Visibility Graph Complex Network Analysis on Seismic-Induced Variation in Groundwater Level of Nanxi Well, China

Abstract

Groundwater level in wells, i.e., well water level (WWL) is an important index in hydrological monitoring during earthquakes. Due to the complex dynamics of groundwater, the WWL might change under seismic actions. This paper attempts to identify the long-term correlation between WWL and earthquakes, and disclose the topological features of groundwater dynamics. Taking Nanxi Well as an example, the authors conducted state space analysis on the raw series and trend of WWL to eliminate interferences like barometric pressure, rainfall, and solid tide, creating the trend time series. Then, the raw series and trend time series were converted into the raw visible graph (VG) network and trend VG network, respectively. Further, the global period was divided into five local time windows, and the two VG networks were compared by global aspect, local aspect, and topological properties of complex networks.
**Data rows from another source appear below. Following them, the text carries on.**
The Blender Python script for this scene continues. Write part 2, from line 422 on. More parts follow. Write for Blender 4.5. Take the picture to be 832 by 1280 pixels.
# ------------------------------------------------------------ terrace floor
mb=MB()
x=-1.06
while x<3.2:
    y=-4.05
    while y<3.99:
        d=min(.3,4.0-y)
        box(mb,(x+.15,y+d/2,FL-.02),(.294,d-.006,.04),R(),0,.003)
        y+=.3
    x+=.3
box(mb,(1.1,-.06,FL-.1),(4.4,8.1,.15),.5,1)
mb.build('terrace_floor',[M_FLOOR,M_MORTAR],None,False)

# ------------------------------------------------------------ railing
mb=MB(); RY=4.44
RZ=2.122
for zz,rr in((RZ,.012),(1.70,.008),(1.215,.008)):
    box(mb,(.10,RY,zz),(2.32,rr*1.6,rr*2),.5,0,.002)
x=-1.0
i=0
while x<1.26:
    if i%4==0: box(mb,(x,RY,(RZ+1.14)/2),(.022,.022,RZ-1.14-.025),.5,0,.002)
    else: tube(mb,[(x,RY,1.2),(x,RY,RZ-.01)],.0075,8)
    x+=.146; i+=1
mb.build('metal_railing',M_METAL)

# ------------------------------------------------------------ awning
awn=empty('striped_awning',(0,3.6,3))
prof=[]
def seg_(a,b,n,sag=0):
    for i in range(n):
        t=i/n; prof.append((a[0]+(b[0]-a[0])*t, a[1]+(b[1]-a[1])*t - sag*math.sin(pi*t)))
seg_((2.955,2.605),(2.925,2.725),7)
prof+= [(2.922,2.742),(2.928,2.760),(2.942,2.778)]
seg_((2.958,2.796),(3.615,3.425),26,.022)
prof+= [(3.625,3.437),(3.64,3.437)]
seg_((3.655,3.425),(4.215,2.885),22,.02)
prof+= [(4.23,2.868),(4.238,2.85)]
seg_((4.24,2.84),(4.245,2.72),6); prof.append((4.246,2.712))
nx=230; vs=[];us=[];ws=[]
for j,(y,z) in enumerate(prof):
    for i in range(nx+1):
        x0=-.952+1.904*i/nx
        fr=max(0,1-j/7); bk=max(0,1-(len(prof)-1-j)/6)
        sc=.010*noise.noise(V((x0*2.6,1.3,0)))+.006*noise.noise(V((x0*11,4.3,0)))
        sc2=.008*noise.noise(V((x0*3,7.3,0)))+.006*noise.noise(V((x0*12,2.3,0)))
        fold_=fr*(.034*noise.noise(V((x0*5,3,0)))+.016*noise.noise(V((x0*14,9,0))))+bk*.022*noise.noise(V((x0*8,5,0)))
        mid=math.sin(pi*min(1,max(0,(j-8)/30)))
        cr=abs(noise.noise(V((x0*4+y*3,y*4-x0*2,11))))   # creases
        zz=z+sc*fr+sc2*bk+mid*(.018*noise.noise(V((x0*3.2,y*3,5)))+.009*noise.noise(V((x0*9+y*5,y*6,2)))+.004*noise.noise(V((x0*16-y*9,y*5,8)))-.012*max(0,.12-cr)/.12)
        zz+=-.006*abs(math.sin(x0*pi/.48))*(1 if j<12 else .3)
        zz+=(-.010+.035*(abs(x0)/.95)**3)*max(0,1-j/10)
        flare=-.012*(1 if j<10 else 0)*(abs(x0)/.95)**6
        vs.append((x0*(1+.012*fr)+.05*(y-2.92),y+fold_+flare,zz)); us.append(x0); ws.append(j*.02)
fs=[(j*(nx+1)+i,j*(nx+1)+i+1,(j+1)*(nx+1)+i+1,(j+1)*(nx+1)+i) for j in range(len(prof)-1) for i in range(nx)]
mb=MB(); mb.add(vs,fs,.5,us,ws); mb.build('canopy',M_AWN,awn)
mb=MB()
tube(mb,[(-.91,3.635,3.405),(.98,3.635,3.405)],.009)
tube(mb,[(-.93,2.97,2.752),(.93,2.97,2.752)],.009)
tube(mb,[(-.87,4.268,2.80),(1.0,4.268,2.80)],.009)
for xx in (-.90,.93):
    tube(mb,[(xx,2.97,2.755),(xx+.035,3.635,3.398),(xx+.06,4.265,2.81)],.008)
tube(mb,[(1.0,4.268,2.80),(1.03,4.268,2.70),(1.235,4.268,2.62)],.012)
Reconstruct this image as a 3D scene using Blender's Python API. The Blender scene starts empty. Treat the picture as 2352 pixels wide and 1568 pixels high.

The results show that the nodes of high degrees are closely related to the seismic response of the WWL in Nanxi Well; all VG networks are scale free and hierarchical; the seismic response of the WWL in the well is reflected by degree correlation; the community division of raw VG network was basically the same as that of trend VG network. The research findings provide insights to the seismic response of WWL and the dynamic fluctuation of groundwater level.